1/15/2005

The True History of the Restaurant

The other day I mentioned that I had a few writing projects keeping me busy, thus explaining my slightly shortened "What I'm Eating this Week" posts. I thought I would post a little something on one of them here for perusal, though this one is way on the back burner at the moment.

The traditional story of the restaurant's birth is tempting in its romance. Some time in the late 18th century, we're told, a maverick cook named Boulanger set up an eatery where he served not only restaurant, a refreshing soup of the period, but also a dish of sheeps' feet in white sauce.
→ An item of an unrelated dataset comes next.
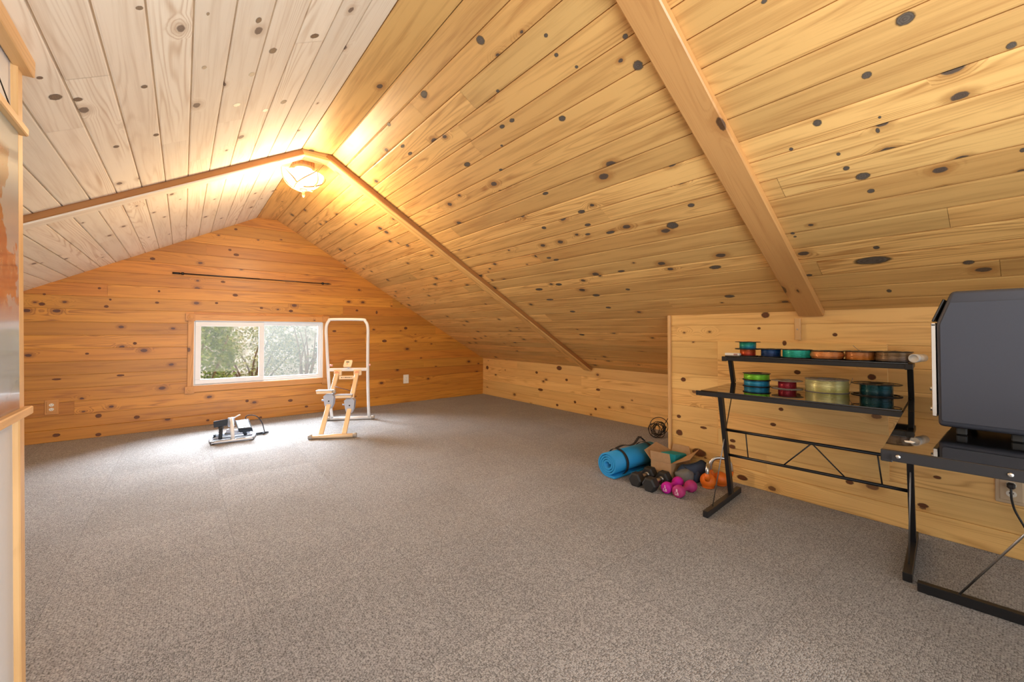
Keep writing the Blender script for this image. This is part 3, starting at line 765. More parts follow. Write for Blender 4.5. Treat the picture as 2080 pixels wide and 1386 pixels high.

Enraged, the guild of traiteurs brought suit in the Parlement de Paris, (a sort of hybrid court/legislature) alleging that Boulanger had trespassed into their territory. Sauces, they said, were the province of the traiteurs. After a series of appeals, the guild won, and Boulanger's naescent effort was condemned by the bewigged manifestations of the royal law. The story always concludes, however, by noting that the damage was done. Boulanger, and the restaurant as universal eating destination, were here to stay.

From the first time I heard the story, I knew it stunk. It just didn't sound like something that was likely to have happened in ancien regime France. Sure enough, a quick look into the subject demonstrated that the best historian of the restaurant, Rebecca Spang, had recently concluded that "this account is, to all appearances, largely unfounded . . . [N]o evidence in the judicial, police, or corporate archives substantiates the story of Boulanger's defeat at the hands of litigious caterers". Spang, The Invention of the Restaurant (2000) at 9. Surprisingly, the reason such a silly fable has lasted so long has little to do with French chauvinistic pride at having invented the restaurant. Rather, it seems that the image of overweening guilds crushing the small entrepreneur was a keystone of French Marxist historiography - an example of how the French Revolution brought capitalism (inevitably to be toppled) to the fore. In the face of that kind of motivation, actual evidence apparently had little weight, and dozens of books have repeated the story in one form or another.

The problem this leaves us with, though, is that we haven't actually done very much to show that the episode didn't happen. In the absence of that kind of proof, I suspect that both politically motivated historians and food romantics will continue repeating this nonsense for a long time to come. Since I don't want that to happen, my idea is to use a lawyer's perspective to get a little better handle on the subject. Specifically, I'm interested to discover if the "decision" as it comes down to us was even in the jurisdictional or legal purview of the Parlement de Paris at all. If, as I suspect, this just isn't the kind of thing the Parlement was likely to have decided, then I think we've got ourselves a pretty persuasive case that the whole thing never happened. Of course, my biggest obstacle is that though I know something about the Parlement de Paris, and I know something about law, I don't know anything about the former's use of the latter. It may well be, in the end, that the Boulanger story is plausible but still almost certainly false. But it's certainly worth a look, especially since, as people note in another context, the trying is a lot of fun.